45 Tesla Hybrid Magnet: Information for NMR/MRI Users

The 45 tesla hybrid magnet, access room at top flange.

The MagLab's 45 Tesla hybrid magnet is the highest continuous magnet field available in the world. The outer superconducting coil produces static field of about 11 Tesla, with the rest of the field being generated by water-cooled resistive insert. Bore size diameter is 32 mm. This magnet was not designed with NMR homogeneity in mind, and its field instability is not to NMR specs.

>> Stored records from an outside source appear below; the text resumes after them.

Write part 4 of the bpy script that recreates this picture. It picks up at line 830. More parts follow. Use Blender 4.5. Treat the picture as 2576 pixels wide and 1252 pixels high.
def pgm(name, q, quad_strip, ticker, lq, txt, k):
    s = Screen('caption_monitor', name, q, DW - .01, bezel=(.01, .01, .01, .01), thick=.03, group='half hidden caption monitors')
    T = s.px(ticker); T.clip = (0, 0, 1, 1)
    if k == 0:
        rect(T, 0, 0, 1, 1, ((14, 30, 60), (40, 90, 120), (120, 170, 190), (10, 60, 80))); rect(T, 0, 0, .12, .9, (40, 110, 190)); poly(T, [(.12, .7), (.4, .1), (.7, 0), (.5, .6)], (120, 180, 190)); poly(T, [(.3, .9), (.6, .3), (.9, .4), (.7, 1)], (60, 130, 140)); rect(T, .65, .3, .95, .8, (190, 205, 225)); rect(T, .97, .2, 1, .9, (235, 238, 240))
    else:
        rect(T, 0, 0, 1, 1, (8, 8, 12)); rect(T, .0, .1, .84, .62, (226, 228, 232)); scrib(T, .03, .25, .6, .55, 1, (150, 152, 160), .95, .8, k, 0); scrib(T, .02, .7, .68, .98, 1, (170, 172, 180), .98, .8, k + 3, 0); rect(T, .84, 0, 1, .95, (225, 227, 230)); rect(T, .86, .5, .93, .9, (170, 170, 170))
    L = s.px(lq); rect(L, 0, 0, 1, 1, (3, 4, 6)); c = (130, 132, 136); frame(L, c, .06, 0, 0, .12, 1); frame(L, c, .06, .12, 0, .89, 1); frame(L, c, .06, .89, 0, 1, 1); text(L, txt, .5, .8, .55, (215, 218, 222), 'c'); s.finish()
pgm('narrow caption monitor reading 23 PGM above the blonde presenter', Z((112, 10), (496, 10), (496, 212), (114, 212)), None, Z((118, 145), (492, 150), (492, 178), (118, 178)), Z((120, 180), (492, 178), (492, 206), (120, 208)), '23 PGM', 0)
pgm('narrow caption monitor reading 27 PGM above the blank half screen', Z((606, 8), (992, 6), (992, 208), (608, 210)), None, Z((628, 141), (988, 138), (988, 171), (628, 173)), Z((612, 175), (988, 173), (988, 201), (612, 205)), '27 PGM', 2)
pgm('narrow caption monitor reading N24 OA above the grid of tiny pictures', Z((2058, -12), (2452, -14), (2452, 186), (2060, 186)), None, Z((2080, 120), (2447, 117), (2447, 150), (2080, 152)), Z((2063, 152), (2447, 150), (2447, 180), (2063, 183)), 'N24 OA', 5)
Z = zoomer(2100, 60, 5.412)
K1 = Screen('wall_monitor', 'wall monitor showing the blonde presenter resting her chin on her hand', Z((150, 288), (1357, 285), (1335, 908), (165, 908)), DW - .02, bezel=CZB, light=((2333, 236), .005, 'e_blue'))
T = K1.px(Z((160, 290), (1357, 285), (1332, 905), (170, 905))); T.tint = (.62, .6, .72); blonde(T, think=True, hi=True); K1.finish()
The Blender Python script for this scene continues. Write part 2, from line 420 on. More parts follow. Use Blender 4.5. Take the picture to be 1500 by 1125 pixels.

Field stability in resistive magnets is compromised by fluctuations in power supply and in temperature of the cooling water.

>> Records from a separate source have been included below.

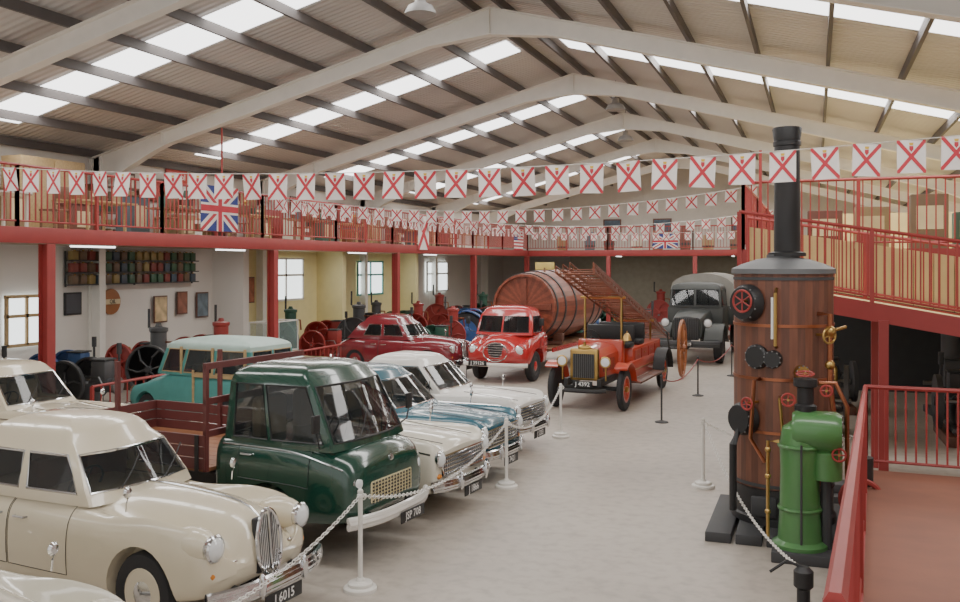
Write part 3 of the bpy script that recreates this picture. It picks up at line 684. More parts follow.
# ---------------------------------------------------------------- boiler
bo=thing('vertical_boiler','tall wood-lagged vertical steam boiler with black chimney and brass fittings','boiler',(-.38,12.25,0))
mb=MB();mb.lathe([(.60,.55),(.60,3.18)],40,[WOOD2,WOOD3],T());mb.make('lagging',bo,'varnished brown wooden lagging staves',flat=True)
for z in(.6,1.25,1.9,2.55,3.12):
    mb=MB();mb.lathe([(.6,z-.018),(.61,z-.018),(.61,z+.018),(.6,z+.018)],40,COPPER if z not in(.6,3.12) else DARK);mb.make('band',bo,'metal lagging band')
mb=MB();mb.lathe([(.63,3.18),(.63,3.24),(.5,3.3),(.32,3.36),(.2,3.38),(.2,3.42),(0,3.42)],40,M('smokebox','5e6062',.5));mb.make('smokebox_cover',bo,'grey conical top cover')
mb=MB();mb.lathe([(.23,3.40),(.23,3.44),(.16,3.46),(.155,4.78),(.17,4.79),(.17,4.84),(.16,4.85),(.18,5.0),(.17,5.02),(.13,5.02)],28,BLACK,T(.05,0,0));mb.make('chimney',bo,'black riveted chimney with flared cap')
mb=MB();mb.lathe([(.63,.12),(.63,.2),(.6,.22),(.6,.55),(.62,.56)],36,BLACK);mb.box((-.2,-.6,.36),(.3,.06,.24),DARK,.02);mb.make('firebox',bo,'black cast firebox base')
def on(a,z,r=.62):return Vector((r*cos(a),r*sin(a),z))
def disc(name,a,z,R,mat,d=.06,spoke=None,r0=.61,lab=None):
    p=on(a,z,r0);X=Matrix.Translation(p)@Matrix.Rotation(a,4,'Z')@Matrix.Rotation(pi/2,4,'Y');mb=MB()
    if spoke:
        mb.cyl(X@Vector((0,0,0)),X@Vector((0,0,d)),.02,BRASS);mb.torus(R,.014,mat,X@T(0,0,d),22,6)
        for i in range(spoke):
            q=2*pi*i/spoke;mb.cyl(X@Vector((0,0,d)),X@Vector((R*cos(q),R*sin(q),d)),.009,mat,6)
    else:
        mb.lathe([(R,0),(R,d*.6),(R*.85,d),(0,d)],24,mat,X)
        for i in range(10):
            q=2*pi*i/10;mb.sph(X@Vector((R*.88*cos(q),R*.88*sin(q),d*.9)),.012,STEEL,6,4)
    mb.make(name,bo,lab)
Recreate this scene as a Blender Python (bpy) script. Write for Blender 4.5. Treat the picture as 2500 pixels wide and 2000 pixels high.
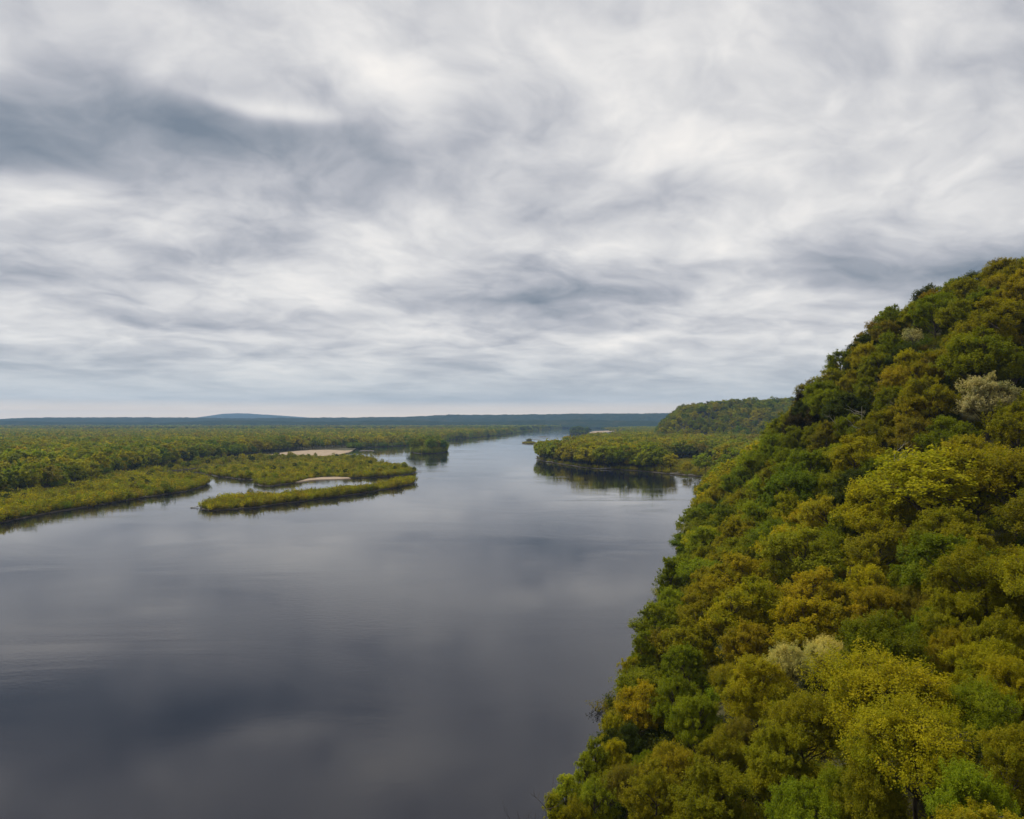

Nevertheless, preliminary studies show great promise for using the highest magnet field available in the world for solid state NMR of quadrupolar nuclei especially for sites with very large quadrupolar couplings. These sites are too broad for observation at lower magnetic fields and are often called "invisible" sites. Line broadening from field inhomogeneity can be minimized by small sample volumes and high-speed magic angle spinning probes. Use of our 2mm fast MAS probe in conjuction with a special positioning device allows for fine calibration of the sample's vertical and angular position in the sweet spot area of the magnet, reducing field inhomogeneity linewidth to less than 50 ppb.

The 27Al spectra of 9Al₂O₃+2B₂O₃ obtained at different field strengths, including one from the hybrid magnet at 40 tesla.

At this point, magnetic field instability coming from power supply and temperature of cooling water becomes the dominant line broadening mechanism, contributing 3 ppm. Currently, we are working on methods to correct for such instability and further improve the spectra resolution. The advantage of high magnetic fields for high resolution NMR of quadrupolar nuclei is best illustrated in a figure to the right by 27Al spectra of 9Al₂O₃+2B₂O₃ (sample courtesy of D. Massiot, CNRS, Orlean, France). It shows field dependence of 27Al spectra from 14 to 40 Tesla, all acquired using magnets at the NHMFL. Even with the additional 3 ppm line broadening from the magnetic field instability, the spectrum at 40 T shows the best spectral resolution due to the reduction of the second-order quadrupolar effect.

References

1. Gan, Z.; Gor'kov, P.; Cross, T.A.; Samosan, A. and Massiot, D., Seeking for Higher Resolution and Sensitivity for NMR of Quadrupolar Nuclei at Ultra High Magnetic Fields, J. Am. Chem. Soc., 124 (20), 5634-5935 (2002), PDF
2. Gan, Z.; Gor'kov, P.; Massiot, D.; Butler, L. and Samoson, A., Solid State NMR of Quadrupolar Nuclei at Very High Fields, Annual Research Review, NHMFL, p.217 (2001)